# Aim:
The required output consists solely of the lines from the top of the listing through the line containing "out, run = [], []", transcribed exactly.

-------- Collected data --------

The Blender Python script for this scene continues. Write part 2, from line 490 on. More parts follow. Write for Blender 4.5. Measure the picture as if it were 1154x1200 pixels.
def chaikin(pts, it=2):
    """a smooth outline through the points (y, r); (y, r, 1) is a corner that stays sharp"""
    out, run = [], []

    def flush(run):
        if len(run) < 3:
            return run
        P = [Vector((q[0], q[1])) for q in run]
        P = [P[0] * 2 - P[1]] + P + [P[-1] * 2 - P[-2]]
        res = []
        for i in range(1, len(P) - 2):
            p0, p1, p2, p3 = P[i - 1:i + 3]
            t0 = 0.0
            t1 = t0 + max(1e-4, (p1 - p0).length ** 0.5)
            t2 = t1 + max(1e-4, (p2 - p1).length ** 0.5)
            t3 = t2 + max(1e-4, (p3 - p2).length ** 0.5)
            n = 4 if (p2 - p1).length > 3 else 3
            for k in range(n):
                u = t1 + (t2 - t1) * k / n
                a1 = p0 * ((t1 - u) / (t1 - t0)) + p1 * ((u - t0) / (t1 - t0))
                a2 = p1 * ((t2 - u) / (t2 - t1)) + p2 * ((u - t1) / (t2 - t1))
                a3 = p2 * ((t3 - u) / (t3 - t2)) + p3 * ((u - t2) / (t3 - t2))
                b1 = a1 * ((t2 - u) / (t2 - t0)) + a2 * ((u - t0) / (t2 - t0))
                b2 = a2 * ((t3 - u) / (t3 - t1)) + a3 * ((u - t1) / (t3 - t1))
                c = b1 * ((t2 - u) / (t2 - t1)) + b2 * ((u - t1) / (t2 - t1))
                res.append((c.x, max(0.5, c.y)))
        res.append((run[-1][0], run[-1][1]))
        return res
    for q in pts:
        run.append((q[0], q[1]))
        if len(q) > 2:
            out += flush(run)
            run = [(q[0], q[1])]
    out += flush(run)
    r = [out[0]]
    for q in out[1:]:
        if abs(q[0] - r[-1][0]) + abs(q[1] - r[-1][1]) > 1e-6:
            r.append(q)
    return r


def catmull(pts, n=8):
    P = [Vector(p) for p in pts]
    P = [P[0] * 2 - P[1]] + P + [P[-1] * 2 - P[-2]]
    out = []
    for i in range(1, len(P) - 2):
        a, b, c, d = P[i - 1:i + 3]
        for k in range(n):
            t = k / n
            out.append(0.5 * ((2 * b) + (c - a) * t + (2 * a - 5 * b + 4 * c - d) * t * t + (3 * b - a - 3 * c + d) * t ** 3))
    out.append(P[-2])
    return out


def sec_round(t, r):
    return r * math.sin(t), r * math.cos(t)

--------

# Response to this exercise:
The Blender Python script for this scene continues. Write part 2, from line 490 on. More parts follow. Write for Blender 4.5. Measure the picture as if it were 1154x1200 pixels.
def chaikin(pts, it=2):
    """a smooth outline through the points (y, r); (y, r, 1) is a corner that stays sharp"""
    out, run = [], []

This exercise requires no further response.